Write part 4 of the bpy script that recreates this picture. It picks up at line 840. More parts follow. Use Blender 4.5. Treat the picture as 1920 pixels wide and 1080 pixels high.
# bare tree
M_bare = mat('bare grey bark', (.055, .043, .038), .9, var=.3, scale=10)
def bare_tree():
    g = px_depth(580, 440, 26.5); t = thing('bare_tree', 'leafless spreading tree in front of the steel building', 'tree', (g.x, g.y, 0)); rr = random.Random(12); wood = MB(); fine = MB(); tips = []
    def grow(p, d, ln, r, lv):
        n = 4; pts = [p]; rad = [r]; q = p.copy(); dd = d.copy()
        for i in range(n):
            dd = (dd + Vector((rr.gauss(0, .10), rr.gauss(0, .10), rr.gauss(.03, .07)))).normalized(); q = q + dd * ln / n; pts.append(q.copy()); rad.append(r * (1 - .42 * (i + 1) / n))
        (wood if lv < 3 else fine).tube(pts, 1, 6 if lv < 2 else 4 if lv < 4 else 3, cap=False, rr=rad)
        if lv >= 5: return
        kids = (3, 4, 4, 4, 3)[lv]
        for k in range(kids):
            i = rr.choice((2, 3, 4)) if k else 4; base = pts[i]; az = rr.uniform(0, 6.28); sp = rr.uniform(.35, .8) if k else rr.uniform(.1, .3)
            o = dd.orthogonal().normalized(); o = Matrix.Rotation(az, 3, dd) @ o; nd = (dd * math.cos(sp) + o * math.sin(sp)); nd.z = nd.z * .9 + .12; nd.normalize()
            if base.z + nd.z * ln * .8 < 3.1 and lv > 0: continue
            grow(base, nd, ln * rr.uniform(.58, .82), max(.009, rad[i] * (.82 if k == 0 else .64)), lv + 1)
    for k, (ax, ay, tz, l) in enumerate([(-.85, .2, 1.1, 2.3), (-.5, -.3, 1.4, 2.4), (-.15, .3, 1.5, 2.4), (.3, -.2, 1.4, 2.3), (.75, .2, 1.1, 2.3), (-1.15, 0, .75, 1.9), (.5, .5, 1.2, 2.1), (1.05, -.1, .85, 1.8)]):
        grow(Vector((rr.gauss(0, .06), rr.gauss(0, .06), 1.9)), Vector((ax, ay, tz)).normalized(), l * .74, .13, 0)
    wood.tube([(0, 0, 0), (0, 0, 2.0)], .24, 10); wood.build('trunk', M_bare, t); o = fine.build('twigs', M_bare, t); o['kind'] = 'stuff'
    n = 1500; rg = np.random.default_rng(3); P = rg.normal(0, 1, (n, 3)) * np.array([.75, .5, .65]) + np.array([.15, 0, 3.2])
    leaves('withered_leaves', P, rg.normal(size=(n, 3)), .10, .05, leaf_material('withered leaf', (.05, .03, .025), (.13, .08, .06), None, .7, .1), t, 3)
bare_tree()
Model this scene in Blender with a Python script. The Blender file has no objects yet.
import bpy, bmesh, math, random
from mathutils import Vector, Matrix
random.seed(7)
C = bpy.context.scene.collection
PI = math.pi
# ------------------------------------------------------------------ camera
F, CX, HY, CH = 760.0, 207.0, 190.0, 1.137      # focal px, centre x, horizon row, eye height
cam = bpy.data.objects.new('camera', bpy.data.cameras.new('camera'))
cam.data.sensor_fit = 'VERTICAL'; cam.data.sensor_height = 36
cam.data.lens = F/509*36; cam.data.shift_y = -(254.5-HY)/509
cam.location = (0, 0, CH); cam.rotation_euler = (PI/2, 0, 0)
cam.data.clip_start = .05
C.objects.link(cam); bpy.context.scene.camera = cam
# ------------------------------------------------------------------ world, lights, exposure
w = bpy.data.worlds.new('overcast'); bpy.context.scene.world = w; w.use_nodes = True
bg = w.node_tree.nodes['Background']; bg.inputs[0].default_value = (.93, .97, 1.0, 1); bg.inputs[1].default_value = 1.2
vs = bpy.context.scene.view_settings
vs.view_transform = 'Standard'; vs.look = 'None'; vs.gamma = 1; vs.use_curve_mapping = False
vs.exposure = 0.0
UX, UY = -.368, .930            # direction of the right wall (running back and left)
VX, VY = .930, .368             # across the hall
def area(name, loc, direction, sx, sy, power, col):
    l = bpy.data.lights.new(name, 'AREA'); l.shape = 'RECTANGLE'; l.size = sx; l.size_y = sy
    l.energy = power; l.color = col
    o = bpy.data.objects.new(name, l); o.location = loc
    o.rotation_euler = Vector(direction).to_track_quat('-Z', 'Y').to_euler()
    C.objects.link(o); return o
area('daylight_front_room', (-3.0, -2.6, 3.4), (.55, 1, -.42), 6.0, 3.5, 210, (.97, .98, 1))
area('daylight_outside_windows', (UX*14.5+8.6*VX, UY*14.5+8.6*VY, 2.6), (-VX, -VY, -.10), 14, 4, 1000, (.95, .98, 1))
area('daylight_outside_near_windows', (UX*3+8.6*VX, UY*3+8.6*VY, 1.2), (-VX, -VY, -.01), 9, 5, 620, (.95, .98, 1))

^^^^

### [WHAT NEEDS TO BE DONE]
Write out all the lines again, exactly as they are.

### [EXERCISE RESPONSE]
Write part 4 of the bpy script that recreates this picture. It picks up at line 840. More parts follow. Use Blender 4.5. Treat the picture as 1920 pixels wide and 1080 pixels high.
# bare tree
M_bare = mat('bare grey bark', (.055, .043, .038), .9, var=.3, scale=10)
def bare_tree():
    g = px_depth(580, 440, 26.5); t = thing('bare_tree', 'leafless spreading tree in front of the steel building', 'tree', (g.x, g.y, 0)); rr = random.Random(12); wood = MB(); fine = MB(); tips = []
    def grow(p, d, ln, r, lv):
        n = 4; pts = [p]; rad = [r]; q = p.copy(); dd = d.copy()
        for i in range(n):
            dd = (dd + Vector((rr.gauss(0, .10), rr.gauss(0, .10), rr.gauss(.03, .07)))).normalized(); q = q + dd * ln / n; pts.append(q.copy()); rad.append(r * (1 - .42 * (i + 1) / n))
        (wood if lv < 3 else fine).tube(pts, 1, 6 if lv < 2 else 4 if lv < 4 else 3, cap=False, rr=rad)
        if lv >= 5: return
        kids = (3, 4, 4, 4, 3)[lv]
        for k in range(kids):
            i = rr.choice((2, 3, 4)) if k else 4; base = pts[i]; az = rr.uniform(0, 6.28); sp = rr.uniform(.35, .8) if k else rr.uniform(.1, .3)
            o = dd.orthogonal().normalized(); o = Matrix.Rotation(az, 3, dd) @ o; nd = (dd * math.cos(sp) + o * math.sin(sp)); nd.z = nd.z * .9 + .12; nd.normalize()
            if base.z + nd.z * ln * .8 < 3.1 and lv > 0: continue
            grow(base, nd, ln * rr.uniform(.58, .82), max(.009, rad[i] * (.82 if k == 0 else .64)), lv + 1)
    for k, (ax, ay, tz, l) in enumerate([(-.85, .2, 1.1, 2.3), (-.5, -.3, 1.4, 2.4), (-.15, .3, 1.5, 2.4), (.3, -.2, 1.4, 2.3), (.75, .2, 1.1, 2.3), (-1.15, 0, .75, 1.9), (.5, .5, 1.2, 2.1), (1.05, -.1, .85, 1.8)]):
        grow(Vector((rr.gauss(0, .06), rr.gauss(0, .06), 1.9)), Vector((ax, ay, tz)).normalized(), l * .74, .13, 0)
    wood.tube([(0, 0, 0), (0, 0, 2.0)], .24, 10); wood.build('trunk', M_bare, t); o = fine.build('twigs', M_bare, t); o['kind'] = 'stuff'
    n = 1500; rg = np.random.default_rng(3); P = rg.normal(0, 1, (n, 3)) * np.array([.75, .5, .65]) + np.array([.15, 0, 3.2])
    leaves('withered_leaves', P, rg.normal(size=(n, 3)), .10, .05, leaf_material('withered leaf', (.05, .03, .025), (.13, .08, .06), None, .7, .1), t, 3)
bare_tree()
Model this scene in Blender with a Python script. The Blender file has no objects yet.
import bpy, bmesh, math, random
from mathutils import Vector, Matrix
random.seed(7)
C = bpy.context.scene.collection
PI = math.pi
# ------------------------------------------------------------------ camera
F, CX, HY, CH = 760.0, 207.0, 190.0, 1.137      # focal px, centre x, horizon row, eye height
cam = bpy.data.objects.new('camera', bpy.data.cameras.new('camera'))
cam.data.sensor_fit = 'VERTICAL'; cam.data.sensor_height = 36
cam.data.lens = F/509*36; cam.data.shift_y = -(254.5-HY)/509
cam.location = (0, 0, CH); cam.rotation_euler = (PI/2, 0, 0)
cam.data.clip_start = .05
C.objects.link(cam); bpy.context.scene.camera = cam
# ------------------------------------------------------------------ world, lights, exposure
w = bpy.data.worlds.new('overcast'); bpy.context.scene.world = w; w.use_nodes = True
bg = w.node_tree.nodes['Background']; bg.inputs[0].default_value = (.93, .97, 1.0, 1); bg.inputs[1].default_value = 1.2
vs = bpy.context.scene.view_settings
vs.view_transform = 'Standard'; vs.look = 'None'; vs.gamma = 1; vs.use_curve_mapping = False
vs.exposure = 0.0
UX, UY = -.368, .930            # direction of the right wall (running back and left)
VX, VY = .930, .368             # across the hall
def area(name, loc, direction, sx, sy, power, col):
    l = bpy.data.lights.new(name, 'AREA'); l.shape = 'RECTANGLE'; l.size = sx; l.size_y = sy
    l.energy = power; l.color = col
    o = bpy.data.objects.new(name, l); o.location = loc
    o.rotation_euler = Vector(direction).to_track_quat('-Z', 'Y').to_euler()
    C.objects.link(o); return o
area('daylight_front_room', (-3.0, -2.6, 3.4), (.55, 1, -.42), 6.0, 3.5, 210, (.97, .98, 1))
area('daylight_outside_windows', (UX*14.5+8.6*VX, UY*14.5+8.6*VY, 2.6), (-VX, -VY, -.10), 14, 4, 1000, (.95, .98, 1))
area('daylight_outside_near_windows', (UX*3+8.6*VX, UY*3+8.6*VY, 1.2), (-VX, -VY, -.01), 9, 5, 620, (.95, .98, 1))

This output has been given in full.